> [Work instructions] The exercise asks for every line of the data to be reproduced exactly.
#### Supplied material
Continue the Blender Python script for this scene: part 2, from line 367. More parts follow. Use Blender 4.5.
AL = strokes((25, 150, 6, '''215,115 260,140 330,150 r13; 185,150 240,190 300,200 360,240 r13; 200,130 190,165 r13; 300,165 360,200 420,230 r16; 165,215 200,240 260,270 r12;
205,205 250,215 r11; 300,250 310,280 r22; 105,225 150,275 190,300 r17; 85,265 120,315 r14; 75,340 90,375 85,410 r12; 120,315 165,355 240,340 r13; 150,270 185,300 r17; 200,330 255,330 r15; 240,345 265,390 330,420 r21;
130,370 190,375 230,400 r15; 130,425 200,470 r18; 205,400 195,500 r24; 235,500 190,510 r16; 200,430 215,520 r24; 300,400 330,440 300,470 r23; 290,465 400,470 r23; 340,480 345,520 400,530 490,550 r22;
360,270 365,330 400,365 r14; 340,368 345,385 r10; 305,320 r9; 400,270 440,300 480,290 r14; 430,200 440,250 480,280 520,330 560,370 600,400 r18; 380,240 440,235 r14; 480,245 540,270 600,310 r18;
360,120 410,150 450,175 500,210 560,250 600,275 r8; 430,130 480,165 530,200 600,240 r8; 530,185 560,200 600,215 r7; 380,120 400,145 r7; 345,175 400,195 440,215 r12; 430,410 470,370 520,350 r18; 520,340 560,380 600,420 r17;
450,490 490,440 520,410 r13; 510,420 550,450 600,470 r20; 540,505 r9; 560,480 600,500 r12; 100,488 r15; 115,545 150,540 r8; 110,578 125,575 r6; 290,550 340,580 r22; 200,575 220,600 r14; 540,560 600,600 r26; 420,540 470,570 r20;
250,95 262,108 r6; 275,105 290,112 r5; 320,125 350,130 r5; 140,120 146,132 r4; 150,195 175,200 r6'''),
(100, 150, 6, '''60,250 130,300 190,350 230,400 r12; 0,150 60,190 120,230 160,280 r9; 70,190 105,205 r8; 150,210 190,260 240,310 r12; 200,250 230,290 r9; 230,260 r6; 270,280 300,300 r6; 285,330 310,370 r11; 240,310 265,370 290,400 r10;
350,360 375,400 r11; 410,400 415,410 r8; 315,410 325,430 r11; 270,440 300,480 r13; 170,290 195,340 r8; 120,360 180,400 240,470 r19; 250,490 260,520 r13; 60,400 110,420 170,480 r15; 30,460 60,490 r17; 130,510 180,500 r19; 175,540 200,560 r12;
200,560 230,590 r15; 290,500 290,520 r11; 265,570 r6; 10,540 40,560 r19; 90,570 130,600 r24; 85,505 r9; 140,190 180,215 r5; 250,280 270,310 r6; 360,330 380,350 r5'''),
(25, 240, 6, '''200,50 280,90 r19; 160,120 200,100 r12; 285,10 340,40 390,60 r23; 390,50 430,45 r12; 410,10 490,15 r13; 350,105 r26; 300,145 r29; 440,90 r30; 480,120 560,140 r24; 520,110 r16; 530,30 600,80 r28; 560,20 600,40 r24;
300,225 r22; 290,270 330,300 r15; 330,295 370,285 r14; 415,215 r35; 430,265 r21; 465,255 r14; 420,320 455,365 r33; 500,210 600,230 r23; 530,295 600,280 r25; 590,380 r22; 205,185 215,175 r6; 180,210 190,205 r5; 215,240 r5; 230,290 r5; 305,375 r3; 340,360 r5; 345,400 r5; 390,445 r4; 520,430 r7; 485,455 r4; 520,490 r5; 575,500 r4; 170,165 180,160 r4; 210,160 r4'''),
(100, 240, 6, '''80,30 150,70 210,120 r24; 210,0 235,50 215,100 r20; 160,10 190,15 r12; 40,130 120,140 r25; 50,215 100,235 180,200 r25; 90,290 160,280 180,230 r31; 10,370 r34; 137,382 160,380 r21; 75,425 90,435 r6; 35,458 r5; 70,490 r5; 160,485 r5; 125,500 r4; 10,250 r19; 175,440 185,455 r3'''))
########
> [The result]
Continue the Blender Python script for this scene: part 2, from line 367. More parts follow. Use Blender 4.5.
AL = strokes((25, 150, 6, '''215,115 260,140 330,150 r13; 185,150 240,190 300,200 360,240 r13; 200,130 190,165 r13; 300,165 360,200 420,230 r16; 165,215 200,240 260,270 r12;
205,205 250,215 r11; 300,250 310,280 r22; 105,225 150,275 190,300 r17; 85,265 120,315 r14; 75,340 90,375 85,410 r12; 120,315 165,355 240,340 r13; 150,270 185,300 r17; 200,330 255,330 r15; 240,345 265,390 330,420 r21;
130,370 190,375 230,400 r15; 130,425 200,470 r18; 205,400 195,500 r24; 235,500 190,510 r16; 200,430 215,520 r24; 300,400 330,440 300,470 r23; 290,465 400,470 r23; 340,480 345,520 400,530 490,550 r22;
360,270 365,330 400,365 r14; 340,368 345,385 r10; 305,320 r9; 400,270 440,300 480,290 r14; 430,200 440,250 480,280 520,330 560,370 600,400 r18; 380,240 440,235 r14; 480,245 540,270 600,310 r18;
360,120 410,150 450,175 500,210 560,250 600,275 r8; 430,130 480,165 530,200 600,240 r8; 530,185 560,200 600,215 r7; 380,120 400,145 r7; 345,175 400,195 440,215 r12; 430,410 470,370 520,350 r18; 520,340 560,380 600,420 r17;
450,490 490,440 520,410 r13; 510,420 550,450 600,470 r20; 540,505 r9; 560,480 600,500 r12; 100,488 r15; 115,545 150,540 r8; 110,578 125,575 r6; 290,550 340,580 r22; 200,575 220,600 r14; 540,560 600,600 r26; 420,540 470,570 r20;
250,95 262,108 r6; 275,105 290,112 r5; 320,125 350,130 r5; 140,120 146,132 r4; 150,195 175,200 r6'''),
(100, 150, 6, '''60,250 130,300 190,350 230,400 r12; 0,150 60,190 120,230 160,280 r9; 70,190 105,205 r8; 150,210 190,260 240,310 r12; 200,250 230,290 r9; 230,260 r6; 270,280 300,300 r6; 285,330 310,370 r11; 240,310 265,370 290,400 r10;
350,360 375,400 r11; 410,400 415,410 r8; 315,410 325,430 r11; 270,440 300,480 r13; 170,290 195,340 r8; 120,360 180,400 240,470 r19; 250,490 260,520 r13; 60,400 110,420 170,480 r15; 30,460 60,490 r17; 130,510 180,500 r19; 175,540 200,560 r12;
200,560 230,590 r15; 290,500 290,520 r11; 265,570 r6; 10,540 40,560 r19; 90,570 130,600 r24; 85,505 r9; 140,190 180,215 r5; 250,280 270,310 r6; 360,330 380,350 r5'''),
(25, 240, 6, '''200,50 280,90 r19; 160,120 200,100 r12; 285,10 340,40 390,60 r23; 390,50 430,45 r12; 410,10 490,15 r13; 350,105 r26; 300,145 r29; 440,90 r30; 480,120 560,140 r24; 520,110 r16; 530,30 600,80 r28; 560,20 600,40 r24;
300,225 r22; 290,270 330,300 r15; 330,295 370,285 r14; 415,215 r35; 430,265 r21; 465,255 r14; 420,320 455,365 r33; 500,210 600,230 r23; 530,295 600,280 r25; 590,380 r22; 205,185 215,175 r6; 180,210 190,205 r5; 215,240 r5; 230,290 r5; 305,375 r3; 340,360 r5; 345,400 r5; 390,445 r4; 520,430 r7; 485,455 r4; 520,490 r5; 575,500 r4; 170,165 180,160 r4; 210,160 r4'''),
(100, 240, 6, '''80,30 150,70 210,120 r24; 210,0 235,50 215,100 r20; 160,10 190,15 r12; 40,130 120,140 r25; 50,215 100,235 180,200 r25; 90,290 160,280 180,230 r31; 10,370 r34; 137,382 160,380 r21; 75,425 90,435 r6; 35,458 r5; 70,490 r5; 160,485 r5; 125,500 r4; 10,250 r19; 175,440 185,455 r3'''))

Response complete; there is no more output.